Working from the top of the listing below, retype each line through the line containing "cam.location = (0, 0, 0);", both included, with no pictures.

*Data extract:*
--------------------------------

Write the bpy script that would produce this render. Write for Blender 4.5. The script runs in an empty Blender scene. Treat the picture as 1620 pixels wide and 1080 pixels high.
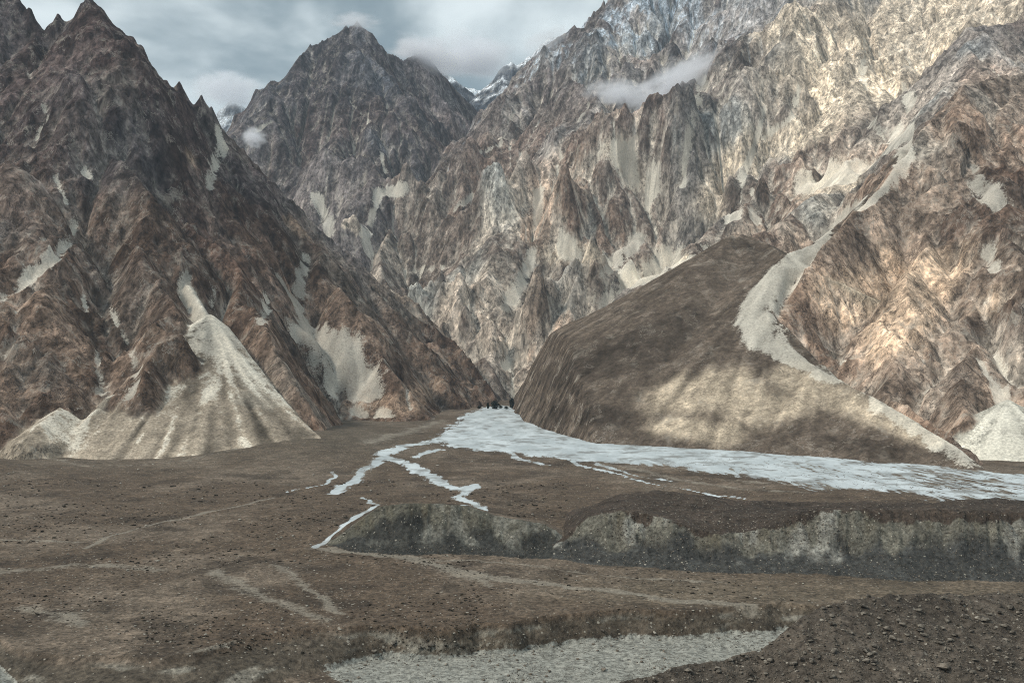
import bpy, math, random, time
import numpy as np
T0 = time.time()
def log(*a): print('[%.1fs]' % (time.time() - T0), *a)
random.seed(7); RNG = np.random.default_rng(7)
scn = bpy.context.scene

# ------------------------------------------------------------------ camera
FOC, CX, CY = 1500.0, 810.0, 540.0           # focal length and centre in photograph pixels (1620 x 1080)
PITCH = math.atan(50.0 / FOC)                # eye level lies 50 px below the middle of the frame
cam_d = bpy.data.cameras.new('camera'); cam = bpy.data.objects.new('camera', cam_d)
scn.collection.objects.link(cam); scn.camera = cam
cam_d.sensor_width = 36.0; cam_d.lens = 36.0 * FOC / 1620.0
cam_d.clip_start = 0.5; cam_d.clip_end = 60000.0
cam.location = (0, 0, 0); cam.rotation_euler = (math.pi / 2 + PITCH, 0, 0)

# ------------------------------------------------------------------ light
SUN_EL, SUN_AZ = math.radians(47), math.radians(-112)    # azimuth from +Y (view direction), negative = from the left
sun_d = bpy.data.lights.new('sun', 'SUN'); sun = bpy.data.objects.new('sun', sun_d); scn.collection.objects.link(sun)
sun_d.energy = 2.3; sun_d.angle = math.radians(8); sun_d.color = (1.0, 0.93, 0.83)
sun.rotation_euler = (math.pi / 2 - SUN_EL, 0, -SUN_AZ + math.pi)
scn.view_settings.view_transform = 'Standard'; scn.view_settings.look = 'None'
scn.view_settings.exposure = 0.42; scn.view_settings.gamma = 1.0; scn.view_settings.use_curve_mapping = False
world = bpy.data.worlds.new('World'); scn.world = world; world.use_nodes = True

class NT:
    """small helper to write node trees"""
    def __init__(s, tree): s.t = tree; s.t.nodes.clear()
    def n(s, typ, inp=None, **kw):
        nd = s.t.nodes.new(typ)
        for k, v in kw.items(): setattr(nd, k, v)
        for k, v in (inp or {}).items():
            if isinstance(v, bpy.types.NodeSocket): s.t.links.new(v, nd.inputs[k])
            else: nd.inputs[k].default_value = v
        return nd
    def math(s, op, a, b=None, c=None, clamp=False):
        d = {0: a}
        if b is not None: d[1] = b
        if c is not None: d[2] = c
        return s.n('ShaderNodeMath', d, operation=op, use_clamp=clamp).outputs[0]
    def mix(s, f, a, b, mode='MIX'):
        nd = s.n('ShaderNodeMix', None, data_type='RGBA', blend_type=mode)
        for k, v in ((0, f), (6, a), (7, b)):
            if isinstance(v, bpy.types.NodeSocket): s.t.links.new(v, nd.inputs[k])
            else: nd.inputs[k].default_value = v if k == 0 else (*v[:3], 1)
        return nd.outputs[2]
    def noise(s, vec, scale, detail=4, rough=0.55, dist=0.0):
        return s.n('ShaderNodeTexNoise', {'Vector': vec, 'Scale': scale, 'Detail': detail, 'Roughness': rough, 'Distortion': dist}).outputs['Fac']
    def remap(s, v, a, b, c=0.0, d=1.0, smooth=True):
        return s.n('ShaderNodeMapRange', {0: v, 1: a, 2: b, 3: c, 4: d}, interpolation_type='SMOOTHSTEP' if smooth else 'LINEAR').outputs[0]

w = NT(world.node_tree)
sky = w.n('ShaderNodeTexSky', sky_type='NISHITA', sun_disc=False, sun_elevation=SUN_EL, sun_rotation=SUN_AZ % (2 * math.pi),
          altitude=2500.0, air_density=1.0, dust_density=2.0)
gen = w.n('ShaderNodeTexCoord').outputs['Generated']
mp = w.n('ShaderNodeMapping', {'Vector': gen, 'Scale': (1.0, 1.0, 1.9), 'Location': (0.35, 0.1, 0.2)}).outputs[0]
c1 = w.noise(mp, 2.6, 5, 0.5, 0.35); c2 = w.noise(mp, 7.5, 6, 0.55, 0.3)
cl = w.math('ADD', w.math('MULTIPLY', c1, 0.82), w.math('MULTIPLY', c2, 0.18))
cov = w.remap(cl, 0.41, 0.57)
cloud = w.mix(cov, (0.185, 0.240, 0.265), (0.66, 0.725, 0.735))
skyc = w.mix(1.0, sky.outputs[0], (0.1, 0.1, 0.1), 'MULTIPLY')
tot = w.mix(0.93, skyc, cloud)
bg = w.n('ShaderNodeBackground', {'Color': tot, 'Strength': 1.0})
w.t.links.new(bg.outputs[0], w.n('ShaderNodeOutputWorld').inputs[0])

# ------------------------------------------------------------------ helpers: pixels of the photograph <-> places
CT, ST = math.cos(PITCH), math.sin(PITCH)
def ray(px, py):
    u = (np.asarray(px, float) - CX) / FOC; v = (CY - np.asarray(py, float)) / FOC
    Y = CT - v * ST; Z = ST + v * CT
    return u / Y, Z / Y                       # x and z per metre of depth
def at(px, py, d):
    a, e = ray(px, py); return np.stack([a * d, np.asarray(d, float) + 0 * a, e * d], -1)

def h2(ix, iy, seed):
    h = (ix.astype(np.int64) * 374761393 + iy.astype(np.int64) * 668265263 + seed * 1442695041) & 0xFFFFFFFF
    h = ((h ^ (h >> 13)) * 1274126177) & 0xFFFFFFFF
    return ((h ^ (h >> 16)) & 0xFFFFFF).astype(np.float32) / np.float32(0xFFFFFF)
def vnoise(x, y, seed):
    x0 = np.floor(x); y0 = np.floor(y); fx = (x - x0).astype(np.float32); fy = (y - y0).astype(np.float32)
    fx = fx * fx * (3 - 2 * fx); fy = fy * fy * (3 - 2 * fy)
    a = h2(x0, y0, seed); b = h2(x0 + 1, y0, seed); c = h2(x0, y0 + 1, seed); d = h2(x0 + 1, y0 + 1, seed)
    return (a + (b - a) * fx) + ((c - a) + (a - b - c + d) * fx) * fy
def fbm(x, y, wl, octv, seed, gain=0.5, ridged=False):
    s = 0; amp = 1.0; tot_ = 0
    for o in range(octv):
        ca, sa = math.cos(o * 1.1 + 0.4), math.sin(o * 1.1 + 0.4)
        n = vnoise((x * ca - y * sa) / wl + 17.3 * o, (x * sa + y * ca) / wl - 9.1 * o, seed + o * 13)
        n = 1 - np.abs(2 * n - 1) if ridged else n
        s = s + amp * n; tot_ += amp; amp *= gain; wl /= 2.03
    return s / tot_
def sstep(a, b, x):
    t = np.clip((x - a) / (b - a), 0, 1); return t * t * (3 - 2 * t)
def lerp(a, b, t): return a + (b - a) * t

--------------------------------

*Task solution:*
Write the bpy script that would produce this render. Write for Blender 4.5. The script runs in an empty Blender scene. Treat the picture as 1620 pixels wide and 1080 pixels high.
import bpy, math, random, time
import numpy as np
T0 = time.time()
def log(*a): print('[%.1fs]' % (time.time() - T0), *a)
random.seed(7); RNG = np.random.default_rng(7)
scn = bpy.context.scene

# ------------------------------------------------------------------ camera
FOC, CX, CY = 1500.0, 810.0, 540.0           # focal length and centre in photograph pixels (1620 x 1080)
PITCH = math.atan(50.0 / FOC)                # eye level lies 50 px below the middle of the frame
cam_d = bpy.data.cameras.new('camera'); cam = bpy.data.objects.new('camera', cam_d)
scn.collection.objects.link(cam); scn.camera = cam
cam_d.sensor_width = 36.0; cam_d.lens = 36.0 * FOC / 1620.0
cam_d.clip_start = 0.5; cam_d.clip_end = 60000.0
cam.location = (0, 0, 0); cam.rotation_euler = (math.pi / 2 + PITCH, 0, 0)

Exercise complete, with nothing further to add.